By Bruce Pannier and Naryn Idinov



Prague, 1 June 1999 (RFE/RL) -- A potentially dangerous precedent was set in Central Asia last week -- the cutting off of water was used as pressure in a bilateral dispute. Kyrgyzstan shut off water supplies to parts of southern Kazakhstan in an attempt to force that country to fulfill a promise to provide coal.

Kyrgyz First Deputy Prime Minister Boris Silayev announced the cut off, saying that Kazakhstan had not fulfilled a promise to deliver 560,000 tons of coal as compensation for Kyrgyzstan maintaining reservoirs which guarantee water to the region. The announcement also came a week after Kazakhstan's Intergaz company shut off natural gas supplies to northern Kyrgyzstan because of non-payment.

Water service to Kazakhstan was later restored after Kazakh officials promised to send a delegation to Kyrgyzstan this month (June). In the meantime, Silayev said over the weekend that Kazakhstan had agreed to resume coal deliveries ahead of the talks.

And so from Bishkek's perspective, the point had been made.
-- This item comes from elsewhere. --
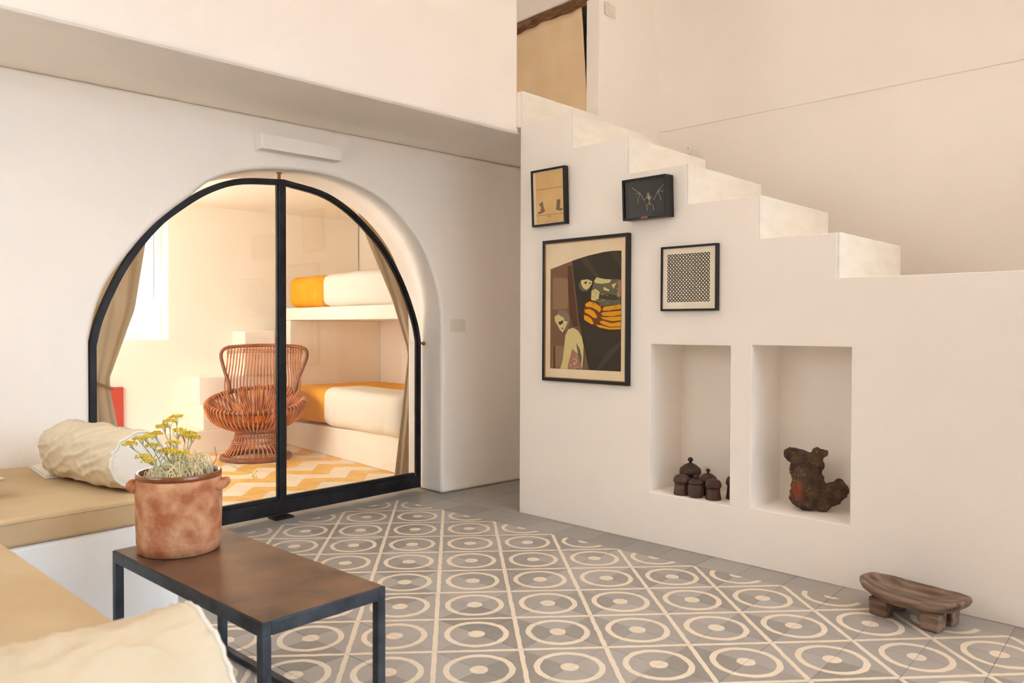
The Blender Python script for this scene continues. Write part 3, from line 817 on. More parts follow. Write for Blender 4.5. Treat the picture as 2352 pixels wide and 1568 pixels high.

In a region where 90 percent of the land is arid, using water as leverage can be effective.

Relations between the five CIS Central Asian states have become increasingly complicated since independence. Nowhere is this more clear than in the politics surrounding the region's energy and natural resources.

During Soviet times, the region's energy system was relatively unified. Soviet planners devised a network of power sources, with gas pipelines bringing fuel from Uzbekistan to Kyrgyzstan and with Kyrgyz hydroelectricity supplies going to both Kazakhstan and Uzbekistan.

The system seemed a good idea in the days when all the countries were part of the Soviet Union, but it is a source of problems today.

Kyrgyz officials say they do not have enough money to pay for the upkeep of rivers and dams to supply water to fields in Kazakhstan and Uzbekistan. They say the other countries should be required to help with maintenance costs.

At a meeting last year of representatives from Kazakhstan, Kyrgyzstan and Uzbekistan, it was agreed that southern Kyrgyzstan would receive some of its gas free from Uzbekistan. In addition, Kazakhstan would ship 560,000 tons of coal annually to northern Kyrgyzstan. In return for these steps and a modest financial contribution, Kyrgyzstan was responsible for maintaining the rivers.

It is fair to say none of the parties lived up to that agreement. Kyrgyzstan allowed a reservoir to fill too high last summer. It later flooded, leaving 80 people dead in Uzbekistan. Uzbekistan, in turn, says Kyrgyzstan owes it for past deliveries of natural gas and has shut off gas pipelines four times in six months. Kazakhstan has not shipped coal to Kyrgyzstan as it was obliged to do.

Water is logically Kyrgyzstan's trump card, but it also sets a dangerous precedent.

Threatening to leave two major agricultural regions of Kazakhstan without water as summer nears has apparently proven to be an effective means for Kyrgyzstan to make Kazakhstan deliver coal. But in a region familiar with the phrase "water is life," it is also a tactic that may significantly strain ties.